MSAS

"the advancement of education for the public benefit in astronomy and its associated sciences"

The Life & Works of Edward Emmerson Barnard

Society Meeting

Thursday, 21st September 2017 (19:45 - 22:00)

Venue: Meeting Room, Swinton Bottom Club (Formerly Swinton WMC)

LIFE & WORKS OF EDWARD EMERSON BARNARD

E E Barnard is mostly associated with the discovery of Barnard’s Star, a faint nearby star with the greatest observed proper motion. However, that was just one of many discoveries he made during a lifetime using the then-largest telescopes in the world. All the more amazing because he only attended school for two months in his whole youth. How did he rise to become the most prolific and respected practical astronomer of the late 19th and early 20th century? Find out with this talk.

Speaker: Rod Hine

About Rod Hine.

Born just after the war, I was about ten when my Aunt Florrie gave me a book for Christmas. It was “The Boys Book of Space” by Patrick Moore. I was already interested in anything to do with science and engineering and I devoured the book from cover to cover. Shortly afterwards, Sputnik I was launched and seeing it pass over London clinched my interest in physics and space travel. Pretty soon I was deeply involved in electronics and amateur radio. I passed the RAE in 1962 and later took the call-sign G8AQH.

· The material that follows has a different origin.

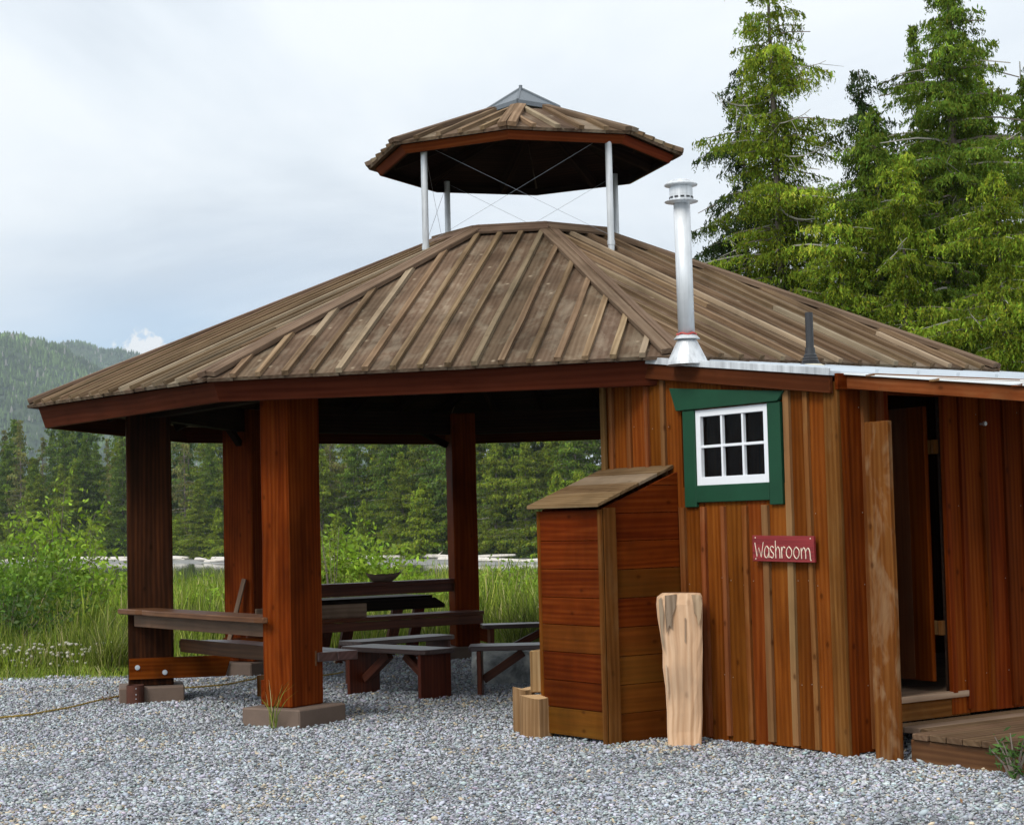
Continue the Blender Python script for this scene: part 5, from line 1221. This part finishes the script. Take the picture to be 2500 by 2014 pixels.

I took physics, chemistry and maths at A-level and in 1964 went up to Churchill College, Cambridge to study Natural Sciences. I later switched to Electrical Sciences and after graduating I joined Marconi at Chelmsford working for several years on satellite communications. That job eventually took me to Nairobi, Kenya after which I worked there in Meteorological communications and later switched to teaching at the Kenya Polytechnic. In 1972 I married a Yorkshire lass I had met in Nairobi and we finally moved back to UK in 1976.

Since then I have had a variety of jobs in electronics and industrial controls. I was a co-founder of Bradford Instruments Limited which designed and supplied industrial control systems from 1982 and only finished trading in 2012. From about 2000 I have been lecturing part-time at University of Bradford although I now seem to have been retired as the Electrical Engineering Department has been wound right down. I got back into astronomy around 1992 when Josie bought me an astronomy book and I joined Bradford Astronomical Society. I’m currently Chairman of BAS, mostly because no-one else is prepared to do the job!